▶ **Description of the task**
Which lines in the records below contain the word "follow"? Copy each one out.

3D scene scripts

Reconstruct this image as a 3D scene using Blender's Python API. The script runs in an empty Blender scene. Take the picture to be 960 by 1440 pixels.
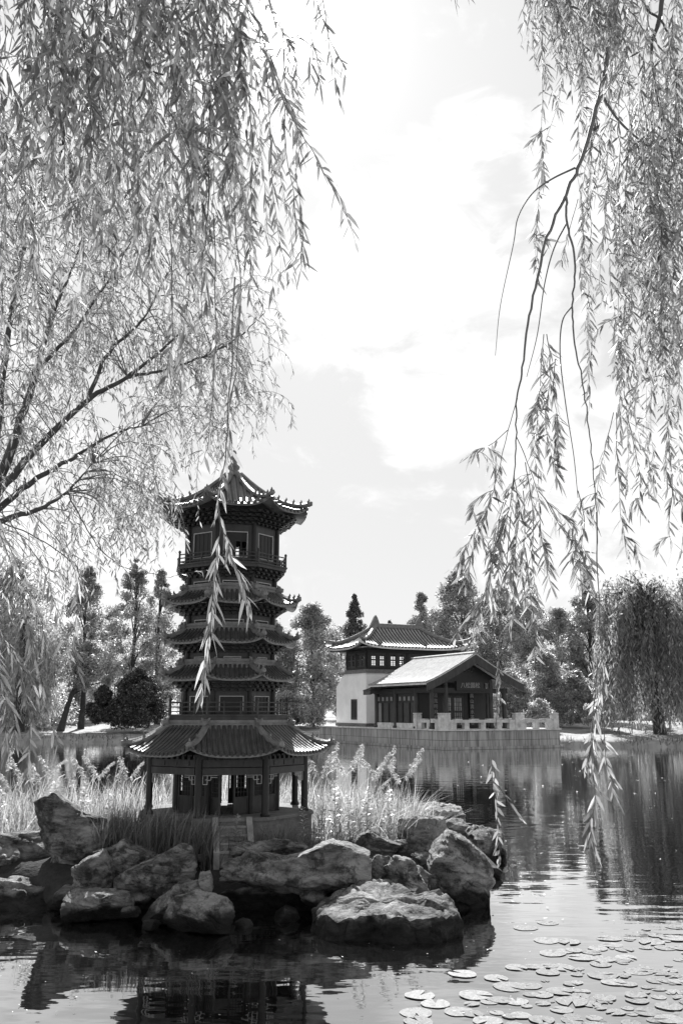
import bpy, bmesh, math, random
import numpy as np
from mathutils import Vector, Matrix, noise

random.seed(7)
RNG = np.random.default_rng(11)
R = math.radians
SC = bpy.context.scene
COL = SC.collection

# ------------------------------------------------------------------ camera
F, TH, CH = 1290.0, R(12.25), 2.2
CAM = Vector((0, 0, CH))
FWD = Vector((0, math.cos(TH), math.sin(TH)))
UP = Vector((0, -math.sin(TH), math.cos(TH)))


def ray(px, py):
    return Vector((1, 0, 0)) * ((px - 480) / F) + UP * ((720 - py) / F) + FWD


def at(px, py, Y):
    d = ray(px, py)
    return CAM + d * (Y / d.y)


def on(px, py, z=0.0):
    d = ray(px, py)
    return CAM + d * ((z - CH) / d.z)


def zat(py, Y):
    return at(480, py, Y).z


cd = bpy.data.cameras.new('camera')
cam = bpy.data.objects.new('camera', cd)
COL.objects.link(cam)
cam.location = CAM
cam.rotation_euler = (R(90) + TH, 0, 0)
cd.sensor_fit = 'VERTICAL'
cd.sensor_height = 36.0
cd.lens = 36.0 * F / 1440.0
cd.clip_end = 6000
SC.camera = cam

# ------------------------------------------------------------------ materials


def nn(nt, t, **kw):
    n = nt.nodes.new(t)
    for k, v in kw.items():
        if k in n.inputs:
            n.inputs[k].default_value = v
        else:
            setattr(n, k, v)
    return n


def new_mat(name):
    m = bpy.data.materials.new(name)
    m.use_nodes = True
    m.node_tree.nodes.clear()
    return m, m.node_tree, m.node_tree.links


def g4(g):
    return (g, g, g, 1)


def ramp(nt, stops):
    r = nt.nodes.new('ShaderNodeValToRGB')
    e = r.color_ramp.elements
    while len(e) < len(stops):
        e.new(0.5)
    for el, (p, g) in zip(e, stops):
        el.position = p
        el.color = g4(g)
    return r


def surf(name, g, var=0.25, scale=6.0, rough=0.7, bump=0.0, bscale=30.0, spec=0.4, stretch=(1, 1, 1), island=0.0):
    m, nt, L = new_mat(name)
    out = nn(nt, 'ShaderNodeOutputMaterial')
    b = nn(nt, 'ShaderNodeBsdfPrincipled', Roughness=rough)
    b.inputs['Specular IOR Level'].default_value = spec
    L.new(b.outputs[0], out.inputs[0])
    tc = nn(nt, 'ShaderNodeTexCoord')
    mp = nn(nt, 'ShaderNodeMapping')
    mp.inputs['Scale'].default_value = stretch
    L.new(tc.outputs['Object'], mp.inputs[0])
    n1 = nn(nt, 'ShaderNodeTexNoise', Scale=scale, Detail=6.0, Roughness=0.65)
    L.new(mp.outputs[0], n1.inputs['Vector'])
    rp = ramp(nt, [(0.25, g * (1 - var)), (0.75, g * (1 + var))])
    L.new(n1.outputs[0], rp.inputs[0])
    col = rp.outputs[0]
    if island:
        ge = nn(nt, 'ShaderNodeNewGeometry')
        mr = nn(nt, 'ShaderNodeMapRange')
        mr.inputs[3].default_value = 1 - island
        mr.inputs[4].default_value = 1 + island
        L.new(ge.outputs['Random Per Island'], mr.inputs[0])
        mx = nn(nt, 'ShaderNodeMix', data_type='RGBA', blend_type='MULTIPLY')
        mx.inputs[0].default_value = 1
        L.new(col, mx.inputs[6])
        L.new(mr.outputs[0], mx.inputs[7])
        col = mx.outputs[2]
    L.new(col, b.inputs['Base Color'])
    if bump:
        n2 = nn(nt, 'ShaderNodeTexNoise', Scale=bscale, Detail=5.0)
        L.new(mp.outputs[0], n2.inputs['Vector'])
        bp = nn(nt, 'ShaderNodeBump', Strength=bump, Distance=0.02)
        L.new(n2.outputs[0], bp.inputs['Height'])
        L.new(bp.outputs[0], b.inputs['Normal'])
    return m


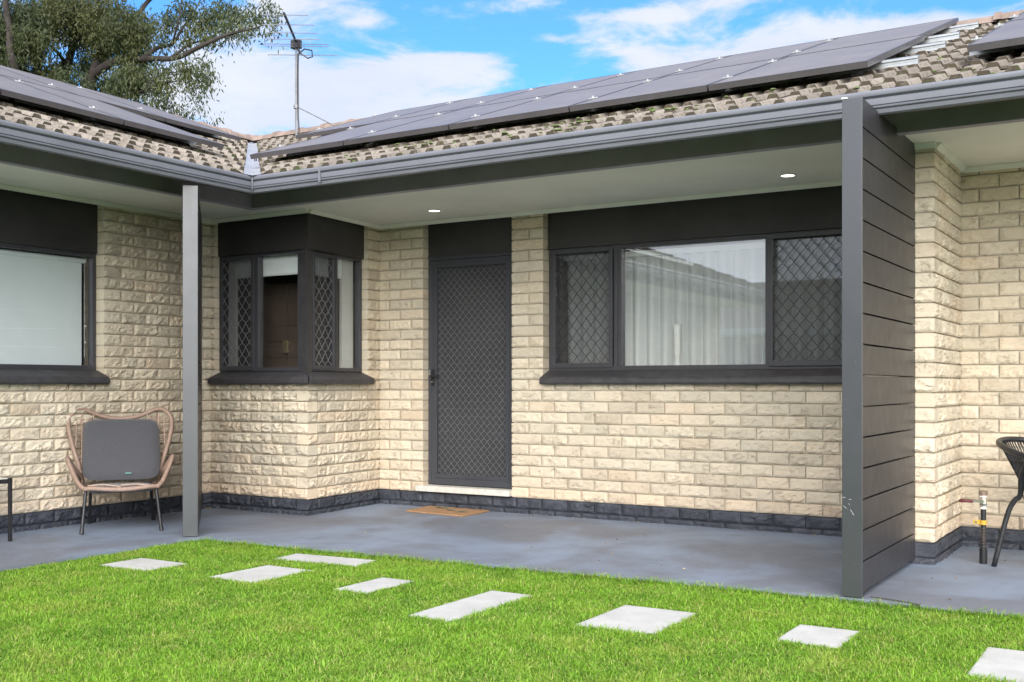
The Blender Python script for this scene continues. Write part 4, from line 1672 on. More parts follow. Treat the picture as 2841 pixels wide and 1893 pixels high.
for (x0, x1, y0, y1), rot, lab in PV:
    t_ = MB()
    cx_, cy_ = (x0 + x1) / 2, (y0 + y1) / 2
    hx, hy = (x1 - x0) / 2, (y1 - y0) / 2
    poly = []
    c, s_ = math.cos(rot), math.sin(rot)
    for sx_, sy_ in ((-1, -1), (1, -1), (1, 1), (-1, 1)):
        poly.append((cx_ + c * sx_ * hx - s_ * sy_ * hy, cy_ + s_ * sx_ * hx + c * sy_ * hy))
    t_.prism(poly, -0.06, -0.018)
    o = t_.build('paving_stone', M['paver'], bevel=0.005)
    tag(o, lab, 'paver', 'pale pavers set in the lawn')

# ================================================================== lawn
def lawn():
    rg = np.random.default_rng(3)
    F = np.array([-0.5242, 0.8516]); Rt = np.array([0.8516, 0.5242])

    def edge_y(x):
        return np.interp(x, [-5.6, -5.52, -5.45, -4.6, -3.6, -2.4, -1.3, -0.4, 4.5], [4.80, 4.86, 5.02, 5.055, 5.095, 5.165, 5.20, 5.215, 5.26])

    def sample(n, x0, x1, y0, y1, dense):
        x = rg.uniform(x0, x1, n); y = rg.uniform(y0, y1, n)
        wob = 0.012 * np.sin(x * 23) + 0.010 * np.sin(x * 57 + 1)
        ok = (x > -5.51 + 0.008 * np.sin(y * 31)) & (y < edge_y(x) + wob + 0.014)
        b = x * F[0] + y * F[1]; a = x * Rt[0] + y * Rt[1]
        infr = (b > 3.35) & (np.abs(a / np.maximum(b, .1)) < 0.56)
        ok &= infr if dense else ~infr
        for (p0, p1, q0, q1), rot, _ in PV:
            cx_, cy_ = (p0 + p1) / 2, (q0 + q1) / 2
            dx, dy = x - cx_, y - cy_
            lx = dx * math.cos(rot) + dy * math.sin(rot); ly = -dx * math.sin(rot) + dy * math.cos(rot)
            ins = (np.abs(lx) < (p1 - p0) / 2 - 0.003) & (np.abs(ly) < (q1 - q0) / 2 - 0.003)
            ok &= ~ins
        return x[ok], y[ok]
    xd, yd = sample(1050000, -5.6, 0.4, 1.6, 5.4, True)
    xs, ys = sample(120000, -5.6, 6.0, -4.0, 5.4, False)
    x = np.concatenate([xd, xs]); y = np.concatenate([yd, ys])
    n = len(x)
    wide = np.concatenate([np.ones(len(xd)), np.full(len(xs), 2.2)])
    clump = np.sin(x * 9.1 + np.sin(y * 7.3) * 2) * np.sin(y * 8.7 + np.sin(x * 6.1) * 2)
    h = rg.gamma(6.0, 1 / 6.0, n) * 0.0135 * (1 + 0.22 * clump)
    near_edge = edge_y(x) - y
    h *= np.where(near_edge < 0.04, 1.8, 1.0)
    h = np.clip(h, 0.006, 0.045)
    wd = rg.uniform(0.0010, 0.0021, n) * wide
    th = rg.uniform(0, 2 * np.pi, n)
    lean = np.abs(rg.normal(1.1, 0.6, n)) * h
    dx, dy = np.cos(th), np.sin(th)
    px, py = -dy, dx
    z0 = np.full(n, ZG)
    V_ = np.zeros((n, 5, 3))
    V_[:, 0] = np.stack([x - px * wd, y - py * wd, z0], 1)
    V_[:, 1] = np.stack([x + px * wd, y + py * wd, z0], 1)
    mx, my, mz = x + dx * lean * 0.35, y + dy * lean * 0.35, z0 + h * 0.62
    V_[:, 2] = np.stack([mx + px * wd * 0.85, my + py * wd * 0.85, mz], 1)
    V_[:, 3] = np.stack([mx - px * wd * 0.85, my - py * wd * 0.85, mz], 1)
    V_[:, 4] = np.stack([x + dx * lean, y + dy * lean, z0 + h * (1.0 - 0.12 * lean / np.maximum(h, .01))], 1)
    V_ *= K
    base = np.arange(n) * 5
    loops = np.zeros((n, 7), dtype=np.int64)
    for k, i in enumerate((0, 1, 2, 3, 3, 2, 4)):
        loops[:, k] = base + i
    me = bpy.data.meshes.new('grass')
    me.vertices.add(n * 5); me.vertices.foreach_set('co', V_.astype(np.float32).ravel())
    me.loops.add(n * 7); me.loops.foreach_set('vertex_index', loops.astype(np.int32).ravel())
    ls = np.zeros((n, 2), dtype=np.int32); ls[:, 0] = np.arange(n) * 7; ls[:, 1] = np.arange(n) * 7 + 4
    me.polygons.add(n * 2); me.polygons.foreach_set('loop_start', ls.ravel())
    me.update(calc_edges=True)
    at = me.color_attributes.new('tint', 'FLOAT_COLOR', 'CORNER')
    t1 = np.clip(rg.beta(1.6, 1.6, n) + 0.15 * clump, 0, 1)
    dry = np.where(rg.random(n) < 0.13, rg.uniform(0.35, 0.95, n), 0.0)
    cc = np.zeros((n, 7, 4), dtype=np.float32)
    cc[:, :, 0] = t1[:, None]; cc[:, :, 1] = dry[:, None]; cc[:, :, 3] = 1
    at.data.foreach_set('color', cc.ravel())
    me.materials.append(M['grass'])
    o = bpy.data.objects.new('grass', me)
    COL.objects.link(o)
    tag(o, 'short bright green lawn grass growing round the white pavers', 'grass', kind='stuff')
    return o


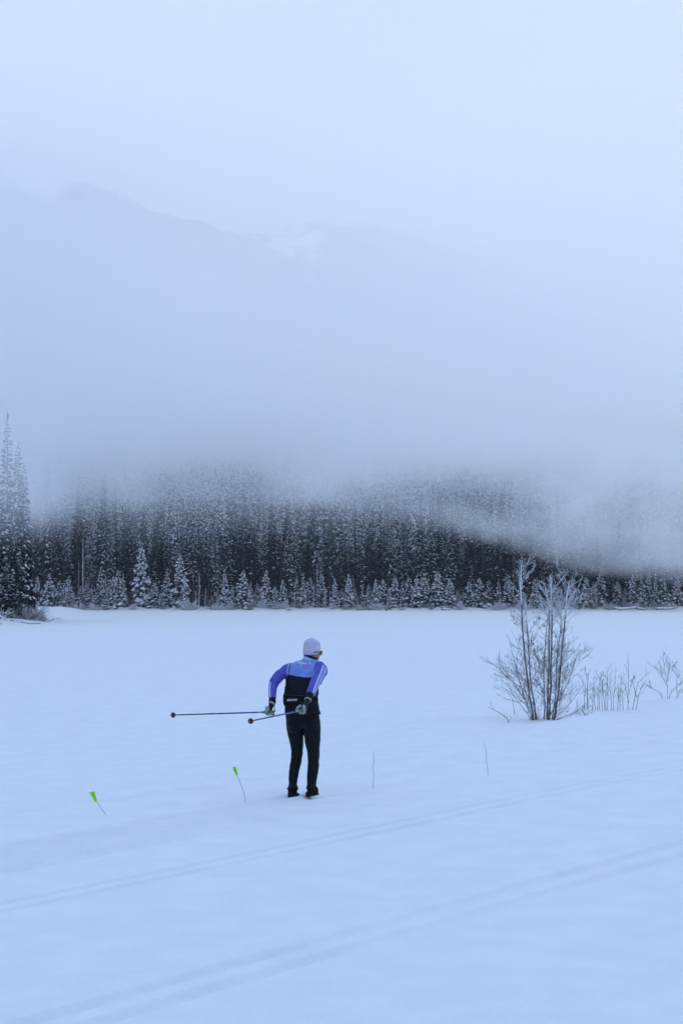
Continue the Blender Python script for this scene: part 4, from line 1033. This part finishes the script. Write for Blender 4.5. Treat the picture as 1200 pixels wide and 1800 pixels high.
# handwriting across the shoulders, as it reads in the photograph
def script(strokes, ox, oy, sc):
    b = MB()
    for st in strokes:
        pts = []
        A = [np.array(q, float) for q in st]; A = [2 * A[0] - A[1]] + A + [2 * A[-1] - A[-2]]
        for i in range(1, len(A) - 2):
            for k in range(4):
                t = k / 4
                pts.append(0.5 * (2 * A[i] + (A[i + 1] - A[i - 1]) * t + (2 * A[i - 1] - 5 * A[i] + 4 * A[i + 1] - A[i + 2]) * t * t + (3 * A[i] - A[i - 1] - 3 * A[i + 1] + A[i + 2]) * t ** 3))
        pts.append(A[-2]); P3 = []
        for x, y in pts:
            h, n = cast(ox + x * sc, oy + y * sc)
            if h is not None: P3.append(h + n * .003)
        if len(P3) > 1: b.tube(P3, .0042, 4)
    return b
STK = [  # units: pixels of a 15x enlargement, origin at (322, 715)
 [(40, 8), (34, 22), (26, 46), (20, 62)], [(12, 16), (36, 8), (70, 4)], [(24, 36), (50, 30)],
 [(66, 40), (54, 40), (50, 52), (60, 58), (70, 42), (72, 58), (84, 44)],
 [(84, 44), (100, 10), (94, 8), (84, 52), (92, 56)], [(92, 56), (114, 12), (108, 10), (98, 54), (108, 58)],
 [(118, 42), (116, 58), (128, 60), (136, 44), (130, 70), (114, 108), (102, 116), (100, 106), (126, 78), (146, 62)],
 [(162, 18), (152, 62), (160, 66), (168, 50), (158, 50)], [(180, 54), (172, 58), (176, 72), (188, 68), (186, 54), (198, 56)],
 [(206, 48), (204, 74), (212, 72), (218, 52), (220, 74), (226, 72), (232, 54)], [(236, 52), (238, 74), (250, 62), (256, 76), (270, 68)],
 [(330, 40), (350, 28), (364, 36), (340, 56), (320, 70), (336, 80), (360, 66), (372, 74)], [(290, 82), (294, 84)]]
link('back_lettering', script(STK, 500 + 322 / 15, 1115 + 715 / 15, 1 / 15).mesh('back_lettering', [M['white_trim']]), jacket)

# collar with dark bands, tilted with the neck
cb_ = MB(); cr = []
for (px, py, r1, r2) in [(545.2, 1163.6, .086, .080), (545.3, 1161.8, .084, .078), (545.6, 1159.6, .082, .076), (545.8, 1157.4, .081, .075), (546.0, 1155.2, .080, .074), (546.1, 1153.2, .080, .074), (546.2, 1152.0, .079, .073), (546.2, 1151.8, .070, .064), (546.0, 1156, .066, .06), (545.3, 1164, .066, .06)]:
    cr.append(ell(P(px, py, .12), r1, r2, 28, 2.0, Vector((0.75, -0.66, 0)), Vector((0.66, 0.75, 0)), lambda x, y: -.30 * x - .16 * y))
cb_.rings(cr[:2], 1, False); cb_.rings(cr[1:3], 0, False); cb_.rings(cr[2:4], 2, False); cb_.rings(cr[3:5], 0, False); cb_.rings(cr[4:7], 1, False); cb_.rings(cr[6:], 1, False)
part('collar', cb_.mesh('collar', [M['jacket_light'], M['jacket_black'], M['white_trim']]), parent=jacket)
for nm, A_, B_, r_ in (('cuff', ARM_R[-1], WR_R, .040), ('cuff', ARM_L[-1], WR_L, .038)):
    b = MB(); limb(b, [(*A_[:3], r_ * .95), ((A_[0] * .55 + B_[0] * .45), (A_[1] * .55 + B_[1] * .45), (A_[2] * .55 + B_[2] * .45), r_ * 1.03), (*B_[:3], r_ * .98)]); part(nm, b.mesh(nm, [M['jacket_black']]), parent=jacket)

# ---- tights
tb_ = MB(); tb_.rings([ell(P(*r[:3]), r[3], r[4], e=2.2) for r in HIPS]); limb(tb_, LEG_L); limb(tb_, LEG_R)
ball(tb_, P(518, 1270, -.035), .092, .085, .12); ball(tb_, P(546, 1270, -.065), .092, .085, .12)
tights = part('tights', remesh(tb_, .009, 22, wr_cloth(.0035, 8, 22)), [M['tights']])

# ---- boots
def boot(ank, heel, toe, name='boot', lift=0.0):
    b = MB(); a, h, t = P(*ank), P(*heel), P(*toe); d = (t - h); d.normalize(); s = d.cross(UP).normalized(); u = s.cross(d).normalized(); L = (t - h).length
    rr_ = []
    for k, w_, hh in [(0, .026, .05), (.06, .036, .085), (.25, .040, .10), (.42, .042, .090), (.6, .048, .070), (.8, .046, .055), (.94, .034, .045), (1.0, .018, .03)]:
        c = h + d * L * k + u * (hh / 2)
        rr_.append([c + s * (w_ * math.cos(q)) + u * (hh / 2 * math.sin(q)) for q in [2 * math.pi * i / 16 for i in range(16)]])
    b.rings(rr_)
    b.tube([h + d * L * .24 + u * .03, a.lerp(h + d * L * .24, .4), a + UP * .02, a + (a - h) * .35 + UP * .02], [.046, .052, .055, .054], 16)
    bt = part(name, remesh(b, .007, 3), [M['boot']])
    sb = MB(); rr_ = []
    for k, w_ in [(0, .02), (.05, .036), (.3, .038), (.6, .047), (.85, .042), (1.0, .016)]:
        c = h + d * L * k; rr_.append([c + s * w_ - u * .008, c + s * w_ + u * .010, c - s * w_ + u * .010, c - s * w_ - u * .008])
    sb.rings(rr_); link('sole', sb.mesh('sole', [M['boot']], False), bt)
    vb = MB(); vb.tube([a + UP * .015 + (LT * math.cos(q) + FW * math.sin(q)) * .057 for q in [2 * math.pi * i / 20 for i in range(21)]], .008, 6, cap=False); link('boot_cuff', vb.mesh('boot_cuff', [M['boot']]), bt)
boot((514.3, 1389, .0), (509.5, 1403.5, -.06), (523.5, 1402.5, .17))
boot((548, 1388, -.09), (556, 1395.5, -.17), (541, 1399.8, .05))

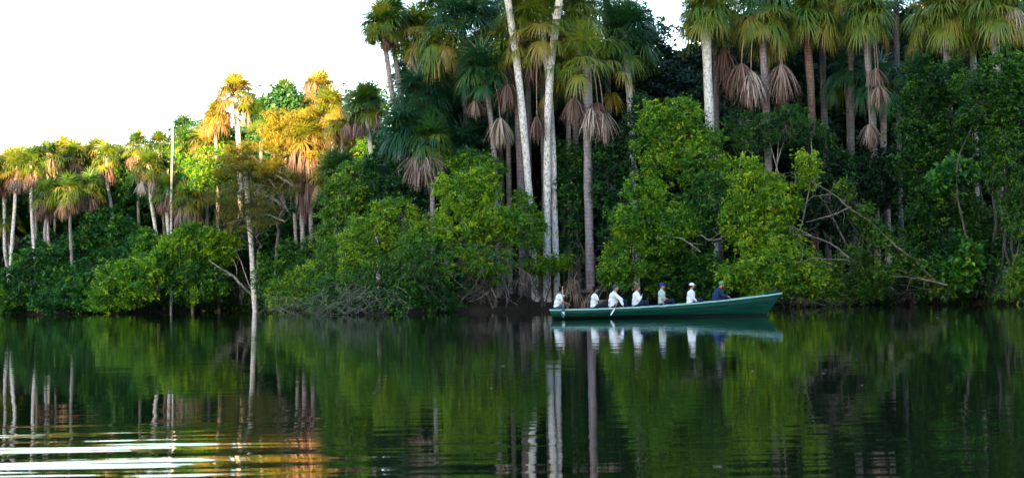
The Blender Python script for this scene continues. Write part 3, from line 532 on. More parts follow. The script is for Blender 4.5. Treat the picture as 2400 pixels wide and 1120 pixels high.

▶ **In response**
The Blender Python script for this scene continues. Write part 4, from line 1672 on. More parts follow. Treat the picture as 2841 pixels wide and 1893 pixels high.
The Blender Python script for this scene continues. Write part 3, from line 532 on. More parts follow. The script is for Blender 4.5. Treat the picture as 2400 pixels wide and 1120 pixels high.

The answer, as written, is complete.